While in theory it could  not restrict the rights of the media with respect to guarantees of freedom of religion, ideas, or politics, this provision in C-Libre's proposal was denounced by a representative of the Sociedad Interamericana de Prensa (SIP) in Honduras, Rodolfo Dumas:
“It disturbs us very much when the proposal of C-Libre speaks of a national council of regulation of ethics in communication, that is worrying because we already known that both the Convención Americana [de Derechos Humanos], la Declaración Universal [de Derechos Humanos] and our internal law prohibits advance censorship, and it is an absolute prohibition, This type of article has to be approached with great caution."
He also noted that there even is a section of the proposal that speaks of the need for truth. It demands that the news should be true, which is a term that today many politicians like to use when they refer to these issues, he added, He noted that "there is already a declaration of principles issued by all those related in regard to liberty of expression in which the demands of truthfulness, expedience, and impartiality are incompatible with liberty of expression and liberty of the press, because the concept of truth is ethereal, it is subjective, so to demand the truth, whose truth will it be? The official truth? Your truth or mine?"

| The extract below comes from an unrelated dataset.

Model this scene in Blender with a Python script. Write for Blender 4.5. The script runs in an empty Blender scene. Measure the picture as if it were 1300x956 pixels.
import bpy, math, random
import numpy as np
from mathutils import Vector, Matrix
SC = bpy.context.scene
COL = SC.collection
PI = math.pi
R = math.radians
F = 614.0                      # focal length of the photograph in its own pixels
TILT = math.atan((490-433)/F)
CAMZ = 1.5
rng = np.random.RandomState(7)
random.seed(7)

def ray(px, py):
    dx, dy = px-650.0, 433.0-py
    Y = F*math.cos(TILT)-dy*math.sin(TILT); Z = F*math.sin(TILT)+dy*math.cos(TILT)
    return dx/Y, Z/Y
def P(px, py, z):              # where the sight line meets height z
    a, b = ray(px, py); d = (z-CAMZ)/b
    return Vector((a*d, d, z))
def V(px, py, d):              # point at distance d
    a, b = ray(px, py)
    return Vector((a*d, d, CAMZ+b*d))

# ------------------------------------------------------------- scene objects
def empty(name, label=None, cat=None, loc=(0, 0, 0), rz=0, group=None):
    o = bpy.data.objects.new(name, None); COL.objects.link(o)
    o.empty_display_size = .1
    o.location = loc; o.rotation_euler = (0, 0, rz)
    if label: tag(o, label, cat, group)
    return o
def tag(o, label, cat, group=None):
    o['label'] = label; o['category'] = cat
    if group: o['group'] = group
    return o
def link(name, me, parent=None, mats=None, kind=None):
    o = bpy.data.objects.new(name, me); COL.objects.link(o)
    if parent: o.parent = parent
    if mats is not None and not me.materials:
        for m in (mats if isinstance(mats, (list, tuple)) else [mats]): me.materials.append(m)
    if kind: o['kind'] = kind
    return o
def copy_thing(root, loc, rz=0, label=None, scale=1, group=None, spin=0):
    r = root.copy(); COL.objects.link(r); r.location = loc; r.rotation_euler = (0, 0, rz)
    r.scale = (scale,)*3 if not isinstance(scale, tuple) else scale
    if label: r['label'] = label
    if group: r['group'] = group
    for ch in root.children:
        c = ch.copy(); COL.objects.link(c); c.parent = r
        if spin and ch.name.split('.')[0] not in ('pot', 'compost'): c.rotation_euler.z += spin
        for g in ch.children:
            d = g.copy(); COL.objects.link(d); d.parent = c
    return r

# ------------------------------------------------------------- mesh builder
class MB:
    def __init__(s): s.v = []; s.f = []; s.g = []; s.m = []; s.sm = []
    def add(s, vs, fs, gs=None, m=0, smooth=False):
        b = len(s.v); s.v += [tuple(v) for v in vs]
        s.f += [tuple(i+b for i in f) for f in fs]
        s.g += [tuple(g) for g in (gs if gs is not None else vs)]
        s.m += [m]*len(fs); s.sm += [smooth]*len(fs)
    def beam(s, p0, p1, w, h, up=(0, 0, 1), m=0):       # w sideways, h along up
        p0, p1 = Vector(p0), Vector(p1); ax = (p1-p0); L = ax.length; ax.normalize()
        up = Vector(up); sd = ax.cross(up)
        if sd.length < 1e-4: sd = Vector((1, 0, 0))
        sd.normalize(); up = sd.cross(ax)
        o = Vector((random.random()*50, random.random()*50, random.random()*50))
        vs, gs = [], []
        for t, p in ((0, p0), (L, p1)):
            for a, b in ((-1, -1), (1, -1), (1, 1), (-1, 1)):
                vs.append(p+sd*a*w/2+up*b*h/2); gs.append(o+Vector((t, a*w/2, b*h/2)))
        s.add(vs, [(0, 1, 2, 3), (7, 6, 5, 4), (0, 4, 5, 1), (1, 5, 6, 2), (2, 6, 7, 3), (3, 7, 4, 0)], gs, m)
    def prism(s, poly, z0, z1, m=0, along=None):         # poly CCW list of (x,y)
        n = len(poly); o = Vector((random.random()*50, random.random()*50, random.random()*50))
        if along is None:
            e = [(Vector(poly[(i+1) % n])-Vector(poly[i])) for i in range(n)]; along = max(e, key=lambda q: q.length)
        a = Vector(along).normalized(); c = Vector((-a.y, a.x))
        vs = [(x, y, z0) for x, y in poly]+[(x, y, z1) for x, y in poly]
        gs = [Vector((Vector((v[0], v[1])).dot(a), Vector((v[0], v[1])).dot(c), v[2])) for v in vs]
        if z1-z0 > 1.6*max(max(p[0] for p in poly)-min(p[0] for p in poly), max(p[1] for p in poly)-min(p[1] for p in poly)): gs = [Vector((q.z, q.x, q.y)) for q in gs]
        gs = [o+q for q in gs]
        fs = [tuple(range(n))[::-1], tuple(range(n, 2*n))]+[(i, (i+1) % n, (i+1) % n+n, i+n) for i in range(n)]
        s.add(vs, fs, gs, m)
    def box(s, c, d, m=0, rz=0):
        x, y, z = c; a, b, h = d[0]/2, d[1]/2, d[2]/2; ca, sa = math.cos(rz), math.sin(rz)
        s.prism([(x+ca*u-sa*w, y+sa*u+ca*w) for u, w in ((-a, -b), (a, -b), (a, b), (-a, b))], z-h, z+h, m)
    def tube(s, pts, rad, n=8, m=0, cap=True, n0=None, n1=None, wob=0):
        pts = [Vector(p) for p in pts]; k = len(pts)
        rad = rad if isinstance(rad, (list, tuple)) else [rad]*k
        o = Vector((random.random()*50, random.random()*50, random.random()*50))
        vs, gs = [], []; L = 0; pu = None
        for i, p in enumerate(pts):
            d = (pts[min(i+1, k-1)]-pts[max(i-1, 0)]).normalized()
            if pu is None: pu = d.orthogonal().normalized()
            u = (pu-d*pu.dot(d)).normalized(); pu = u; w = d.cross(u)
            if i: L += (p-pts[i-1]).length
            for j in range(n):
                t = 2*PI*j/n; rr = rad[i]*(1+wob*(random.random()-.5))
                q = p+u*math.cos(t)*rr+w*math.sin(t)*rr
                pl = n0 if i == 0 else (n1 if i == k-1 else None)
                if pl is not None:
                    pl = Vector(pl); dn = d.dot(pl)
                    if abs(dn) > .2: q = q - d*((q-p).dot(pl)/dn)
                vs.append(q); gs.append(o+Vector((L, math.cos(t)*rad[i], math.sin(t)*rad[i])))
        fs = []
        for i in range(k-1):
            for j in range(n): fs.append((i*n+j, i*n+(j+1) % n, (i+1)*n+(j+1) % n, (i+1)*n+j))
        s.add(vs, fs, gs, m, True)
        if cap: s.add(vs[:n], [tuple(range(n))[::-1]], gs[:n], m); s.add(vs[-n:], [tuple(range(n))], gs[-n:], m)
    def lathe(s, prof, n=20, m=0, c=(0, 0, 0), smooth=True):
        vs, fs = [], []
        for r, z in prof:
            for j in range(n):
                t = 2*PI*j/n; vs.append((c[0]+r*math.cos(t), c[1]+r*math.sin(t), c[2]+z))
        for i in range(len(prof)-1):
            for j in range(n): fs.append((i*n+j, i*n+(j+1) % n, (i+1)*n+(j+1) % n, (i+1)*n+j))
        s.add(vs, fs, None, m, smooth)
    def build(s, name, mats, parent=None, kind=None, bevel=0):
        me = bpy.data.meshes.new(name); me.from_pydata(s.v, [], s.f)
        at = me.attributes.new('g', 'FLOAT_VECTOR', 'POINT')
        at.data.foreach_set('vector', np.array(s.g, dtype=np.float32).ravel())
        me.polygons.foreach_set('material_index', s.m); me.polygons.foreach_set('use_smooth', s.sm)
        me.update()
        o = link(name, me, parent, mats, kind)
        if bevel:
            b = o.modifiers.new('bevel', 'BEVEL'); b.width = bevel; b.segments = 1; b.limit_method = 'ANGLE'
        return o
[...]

On Monday, La Prensa published an analysis comparing the law actually proposed by the Lobo Sosa government to the existing legal code. They found an inserted passage in the first article giving the government the right to regulate the content transmitted for the "protection of the ethical principles and cultural values of society".

What the government can demand is framed entirely in vague and lofty-sounding language, that nonetheless falls into the debatable terrain Dumas noted in the C-Libre model law:
“In regard to the content of transmissions... these should be subjected to the regulations, parameters, policies, dispositions and administrative rulings that for reasons of social interests shall be established in conformity with the law".

In other words: the government can say that you shouldn't broadcast stories about any topic it thinks would be against "social interests".

And if a broadcaster does violate this clause, the new law is ready, having established a new basis for formal sanctions if media "promote lack of respect either for the reputation of someone, or weakening of national security, public order, public health or the fundamental rights and liberties of infancy, childhood, and adolescence.” The fines approved would rise from a maximum of 500,000 lempiras in the present law (about $25,000), to 3% to 5% of the gross income of the enterprise.

Added to the call for a Regulatory Commission on Programming, the new language would put the government in a position to impose its perspective on what programming would be in keeping with government policies and views on ethics and values.

Whatever else that might be, it is not a free press.

But then: Porfirio Lobo Sosa doesn't like a free press.